Niyetimiz yeni bir şey, bir başlangıç yapmaksa unutalım; iyidir.
Eski yaraları kaşımaktansa yeni dokular dokumaya çalışmak, iyidir.
Ben kaşımak istemiyorum aslında eski yeni herhangi / hiçbir yarayı.
Ben inanırım zamana bırakmak gerektiğine kimi / bazı şeyleri.
Ben umarım iyi bir iyileştiricidir zaman, kabuk bağlatır yaralara.
Sonra dökülür o kabuklar ve yeni bir deri belirir eskisinden bile güzel.
Evet evet, unutalım haydi, kulak vermeyerek / asmayarak / tıkayarak, yaralarla oynamaktan büyük bir zevk duyanların fiştiklemelerine / dürtüklemelerine / kışkırtmalarına.
Unutmak istedim, unutmak istiyorum şimdi de, unutmaya hazırım ama korkuyorum işte, yeni bir şey olmayacak sanki, eski hamam eski tas olacak sanki, sanki ben biraz daha aldatılmış / kandırılmış / kırılmış olacağım sadece.
Biliyorum hakikat senden de, benden de, ondan da, hepimizden ve her şeyden de üstündür ve kim ne derse desin, ona yakınlığımızdan, ona yönelişimizden başka işe yarar bir şeyimiz yoktur ve olmayacaktır ve bu biliş ve bu bilişin sağladığı güven duygusundan başka kalbimi mutmain, kafamı dingin kılacak herhangi bir şey yoktur ve başka bir şeye esasen ihtiyacım da yoktur.
Amma
Amması şu ki
Tamam kardeşim, bu unutma işini de unutalım, evet evet onu da unutalım, şeye bakalım.
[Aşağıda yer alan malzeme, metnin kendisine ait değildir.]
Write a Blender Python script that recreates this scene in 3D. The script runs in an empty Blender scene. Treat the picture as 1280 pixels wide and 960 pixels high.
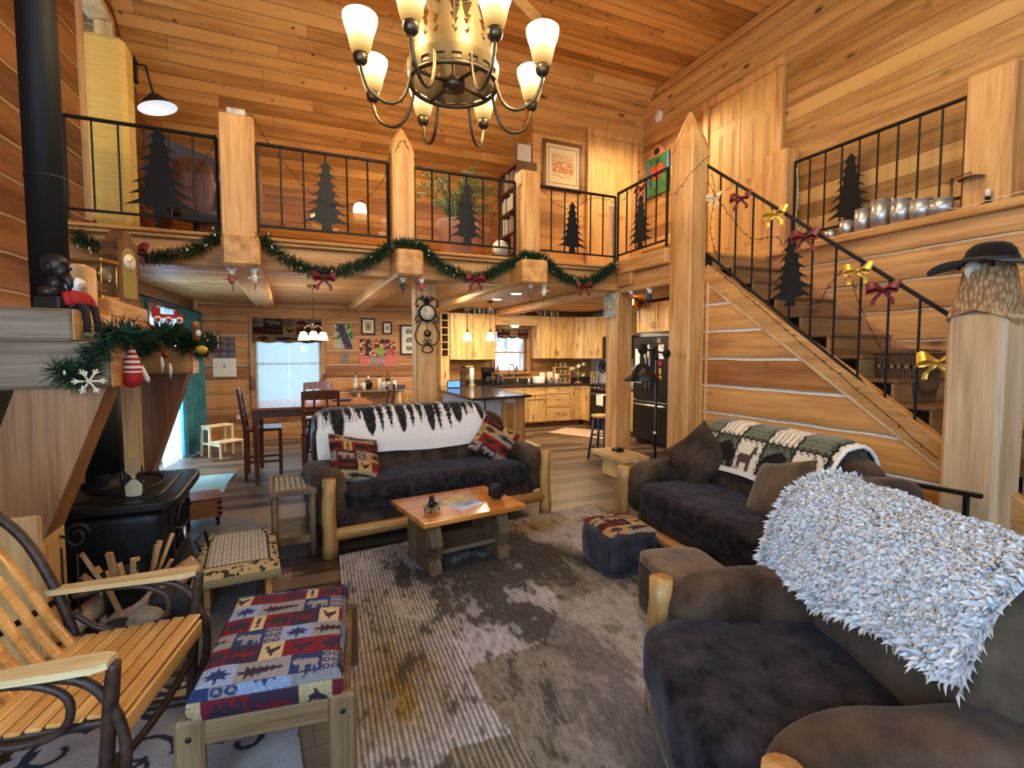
import bpy, math, random
from mathutils import Vector, Matrix, Euler, noise as mnoise
random.seed(7)
scene = bpy.context.scene
COL = scene.collection
PI = math.pi
sin, cos, radians = math.sin, math.cos, math.radians

# ------------------------------------------------------------------ mesh collector
class MB:
    def __init__(s):
        s.v = []; s.f = []; s.mi = []; s.sm = []; s.c = []; s.m = 0; s.smooth = False; s.col = None
    def _add(s, vs, fs, smooth=None, cols=None):
        o = len(s.v)
        s.v += [tuple(p) for p in vs]
        if cols is not None: s.c += cols
        else: s.c += [s.col or (1, 1, 1)] * len(vs)
        sm = s.smooth if smooth is None else smooth
        for f in fs:
            s.f.append(tuple(i + o for i in f)); s.mi.append(s.m); s.sm.append(sm)
        return s
    def box(s, x0, y0, z0, x1, y1, z1, b=0.004, M=None):
        if x0 > x1: x0, x1 = x1, x0
        if y0 > y1: y0, y1 = y1, y0
        if z0 > z1: z0, z1 = z1, z0
        b = min(b, (x1-x0)*.3, (y1-y0)*.3, (z1-z0)*.3)
        X = (x0, x1); Y = (y0, y1); Z = (z0, z1); vs = []; idx = {}
        for i in (0, 1):
            for j in (0, 1):
                for k in (0, 1):
                    sx = b if i == 0 else -b; sy = b if j == 0 else -b; sz = b if k == 0 else -b
                    idx[i, j, k, 0] = len(vs); vs.append((X[i], Y[j]+sy, Z[k]+sz))
                    idx[i, j, k, 1] = len(vs); vs.append((X[i]+sx, Y[j], Z[k]+sz))
                    idx[i, j, k, 2] = len(vs); vs.append((X[i]+sx, Y[j]+sy, Z[k]))
        fs = []
        g = lambda i, j, k, a: idx[i, j, k, a]
        fs.append([g(0,0,0,0), g(0,0,1,0), g(0,1,1,0), g(0,1,0,0)]); fs.append([g(1,0,0,0), g(1,1,0,0), g(1,1,1,0), g(1,0,1,0)])
        fs.append([g(0,0,0,1), g(1,0,0,1), g(1,0,1,1), g(0,0,1,1)]); fs.append([g(0,1,0,1), g(0,1,1,1), g(1,1,1,1), g(1,1,0,1)])
        fs.append([g(0,0,0,2), g(0,1,0,2), g(1,1,0,2), g(1,0,0,2)]); fs.append([g(0,0,1,2), g(1,0,1,2), g(1,1,1,2), g(0,1,1,2)])
        for k in (0, 1):
            for j in (0, 1):
                q = [g(0,j,k,1), g(1,j,k,1), g(1,j,k,2), g(0,j,k,2)]
                fs.append(q if (j != k) else q[::-1])
            for i in (0, 1):
                q = [g(i,0,k,0), g(i,1,k,0), g(i,1,k,2), g(i,0,k,2)]
                fs.append(q if (i == k) else q[::-1])
        for i in (0, 1):
            for j in (0, 1):
                q = [g(i,j,0,0), g(i,j,1,0), g(i,j,1,1), g(i,j,0,1)]
                fs.append(q if (i != j) else q[::-1])
        for i in (0, 1):
            for j in (0, 1):
                for k in (0, 1):
                    q = [g(i,j,k,0), g(i,j,k,1), g(i,j,k,2)]
                    fs.append(q if ((i+j+k) % 2) else q[::-1])
        if M is not None: vs = [M @ Vector(p) for p in vs]
        return s._add(vs, fs, False)
    def obox(s, c, size, rot=(0, 0, 0), b=0.004):
        M = Matrix.Translation(c) @ Euler(rot).to_matrix().to_4x4()
        h = [q/2 for q in size]
        return s.box(-h[0], -h[1], -h[2], h[0], h[1], h[2], b, M)
    def beam(s, p, q, w, h, b=0.01, up=(0, 0, 1)):
        p = Vector(p); q = Vector(q); d = (q-p); L = d.length; d.normalize()
        u = Vector(up); x = d.cross(u)
        if x.length < 1e-4: x = Vector((1, 0, 0))
        x.normalize(); z = x.cross(d).normalized()
        R = Matrix((x, d, z)).transposed().to_4x4()
        M = Matrix.Translation((p+q)/2) @ R
        return s.box(-w/2, -L/2, -h/2, w/2, L/2, h/2, b, M)
    def tube(s, pts, r, n=8, closed=False, cap=True, smooth=True):
        pts = [Vector(p) for p in pts]; N = len(pts)
        R = r if isinstance(r, (list, tuple)) else [r]*N
        vs = []; fs = []
        t0 = (pts[1]-pts[0]).normalized()
        a = t0.orthogonal().normalized()
        for i in range(N):
            if closed: t = (pts[(i+1) % N]-pts[i-1])
            else: t = (pts[min(i+1, N-1)]-pts[max(i-1, 0)])
            if t.length < 1e-9: t = t0
            t.normalize()
            a = (a - t*a.dot(t))
            if a.length < 1e-6: a = t.orthogonal()
            a.normalize(); b = t.cross(a)
            for k in range(n):
                th = 2*PI*k/n
                vs.append(pts[i] + (a*cos(th)+b*sin(th))*R[i])
        M = N if closed else N-1
        for i in range(M):
            for k in range(n):
                j = (i+1) % N
                fs.append((i*n+k, i*n+(k+1) % n, j*n+(k+1) % n, j*n+k))
        if cap and not closed:
            fs.append(tuple(range(n-1, -1, -1))); fs.append(tuple((N-1)*n+k for k in range(n)))
        return s._add(vs, fs, smooth)
    def cyl(s, p, q, r0, r1=None, n=16, smooth=True):
        p = Vector(p); q = Vector(q)
        r1 = r0 if r1 is None else r1
        return s.tube([p, q], [r0, r1], n, smooth=smooth)
    def lathe(s, prof, n=20, c=(0, 0, 0), smooth=True, M=None):
        vs = []; fs = []
        for r, z in prof:
            for k in range(n):
                th = 2*PI*k/n; vs.append(Vector((c[0]+r*cos(th), c[1]+r*sin(th), c[2]+z)))
        for i in range(len(prof)-1):
            for k in range(n):
                fs.append((i*n+k, i*n+(k+1) % n, (i+1)*n+(k+1) % n, (i+1)*n+k))
        if prof[0][0] > 1e-4 and False: pass
        if M is not None: vs = [M @ p for p in vs]
        return s._add(vs, fs, smooth)
    def sph(s, c, r, nu=16, nv=10, M=None, disp=None):
        if not isinstance(r, (tuple, list)): r = (r, r, r)
        vs = []; fs = []
        for j in range(nv+1):
            ph = -PI/2+PI*j/nv
            for i in range(nu):
                th = 2*PI*i/nu
                p = Vector((r[0]*cos(ph)*cos(th), r[1]*cos(ph)*sin(th), r[2]*sin(ph)))
                if disp: p *= 1+disp*mnoise.noise(p*6/max(r)+Vector(c)*3)
                if M is not None: p = M @ p
                vs.append(p+Vector(c))
        for j in range(nv):
            for i in range(nu):
                fs.append((j*nu+i, j*nu+(i+1) % nu, (j+1)*nu+(i+1) % nu, (j+1)*nu+i))
        return s._add(vs, fs, True)
    def prism(s, poly, t, M=None, smooth=False):
        # polygon in local XZ plane, thickness t along local Y (centred)
        n = len(poly); vs = []
        for sg in (-1, 1):
            for x, z in poly: vs.append(Vector((x, sg*t/2, z)))
        fs = [tuple(range(n)), tuple(range(2*n-1, n-1, -1))]
        for i in range(n):
            j = (i+1) % n; fs.append((j, i, i+n, j+n))
        if M is not None: vs = [M @ p for p in vs]
        return s._add(vs, fs, smooth)
    def slab(s, poly, z0, z1, M=None):
        n = len(poly); vs = [Vector((x, y, z0)) for x, y in poly]+[Vector((x, y, z1)) for x, y in poly]
        fs = [tuple(range(n-1, -1, -1)), tuple(range(n, 2*n))]+[(i, (i+1) % n, n+(i+1) % n, n+i) for i in range(n)]
        if M is not None: vs = [M @ p for p in vs]
        return s._add(vs, fs, False)
    def poly(s, pts):
        return s._add(pts, [tuple(range(len(pts)))], False)
    def grid(s, fn, nu, nv, colfn=None, cu=False, smooth=True, keep=None):
        vs = []; cols = [] if colfn else None; fs = []
        for j in range(nv+1):
            for i in range(nu + (0 if cu else 1)):
                u = i/nu; v = j/nv; vs.append(fn(u, v))
                if colfn: cols.append(colfn(u, v))
        W = nu if cu else nu+1
        for j in range(nv):
            for i in range(nu):
                if keep and not keep((i+.5)/nu, (j+.5)/nv): continue
                fs.append((j*W+i, j*W+(i+1) % W, (j+1)*W+(i+1) % W, (j+1)*W+i))
        return s._add(vs, fs, smooth, cols)
    def puff(s, c, half, e=4.0, n=10, M=None, disp=None, colfn=None, fn=None):
        """rounded box: cube grid projected on a p-norm ball"""
        vs = []; fs = []; key = {}; cols = [] if colfn else None
        def vert(d):
            k = (round(d[0], 4), round(d[1], 4), round(d[2], 4))
            if k in key: return key[k]
            nn = (abs(d[0])**e+abs(d[1])**e+abs(d[2])**e)**(1/e)
            q = Vector((d[0]/nn*half[0], d[1]/nn*half[1], d[2]/nn*half[2]))
            if fn: q = fn(q, d)
            if disp: q += q.normalized()*disp(q+Vector(c))
            if M is not None: q = M @ q
            key[k] = len(vs); vs.append(q+Vector(c))
            if colfn: cols.append(colfn(d))
            return key[k]
        for ax in range(3):
            for sg in (-1, 1):
                for i in range(n):
                    for j in range(n):
                        q = []
                        for a, b in ((i, j), (i+1, j), (i+1, j+1), (i, j+1)):
                            d = [0, 0, 0]; d[ax] = sg
                            d[(ax+1) % 3] = -1+2*a/n; d[(ax+2) % 3] = -1+2*b/n
                            q.append(vert(d))
                        fs.append(q if sg > 0 else q[::-1])
        return s._add(vs, fs, True, cols)
    def build(s, name, mats, parent=None, world=False):
        if not isinstance(mats, (list, tuple)): mats = [mats]
        vs = s.v
        if world and parent is not None:
            Mi = Matrix.LocRotScale(parent.location, parent.rotation_euler, None)
            pp = parent.parent
            while pp is not None:
                Mi = Matrix.LocRotScale(pp.location, pp.rotation_euler, None) @ Mi; pp = pp.parent
            Mi = Mi.inverted()
            vs = [tuple(Mi @ Vector(p)) for p in vs]
        me = bpy.data.meshes.new(name)
        me.from_pydata(vs, [], s.f)
        me.polygons.foreach_set('material_index', s.mi)
        me.polygons.foreach_set('use_smooth', s.sm)
        for m in mats: me.materials.append(m)
        if any(c != (1, 1, 1) for c in s.c[:1]) or len(set(s.c[:400])) > 1 or len(set(s.c[::97])) > 1:
            ca = me.color_attributes.new('Col', 'FLOAT_COLOR', 'POINT')
            flat = []
            for c in s.c: flat += [c[0], c[1], c[2], 1.0]
            ca.data.foreach_set('color', flat)
        me.validate(); me.update()
        o = bpy.data.objects.new(name, me); COL.objects.link(o)
        if parent is not None: o.parent = parent
        return o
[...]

Neye mi?
Neye olursa olsun, siz bir şey söylediğinizde ben rahatsız oluyorum, rahatsız olacak gibi oluyorum, en azından. Bana dokunan bir şeyler söylemişsiniz gibi oluyor. Neden siz de birçokları gibi başkalarına dokunmuyorsunuz, başkalarına dokunan, dokunduran, hattâ onları silkeleyen, yerden yere vuran, alçaltan, parçalayan, rezil eden, ipliğini pazara çıkaran, pabucunu dama atı atıveren
şeyler yazmıyorsunuz da, bana dokunan, beni iğnelermiş gibi olan cümleler yazıyorsunuz?
Sonra da, sen önemli değilsin, ben önemli değilim, o önemli değil; önemli olan hepimizin, ayrı ayrı her birimizin ve topluca hepimizin yoludur, yordamıdır, filân demeye çalışarak, sanki beni iğnelememiş gibi davranıyorsunuz. Böylece işte yüzünüze karşı söylüyorum, ben bu durumdan rahatsızlık duyuyorum. Yani, beni, benim nefsimi hiç karıştırmadan, hiç incitmeden olmaz mı bu işler? Bu okuma yazma, bu eleştirme, bu iletişim işleri işte?
Haydi unutalım mı? Unutalım unutalım!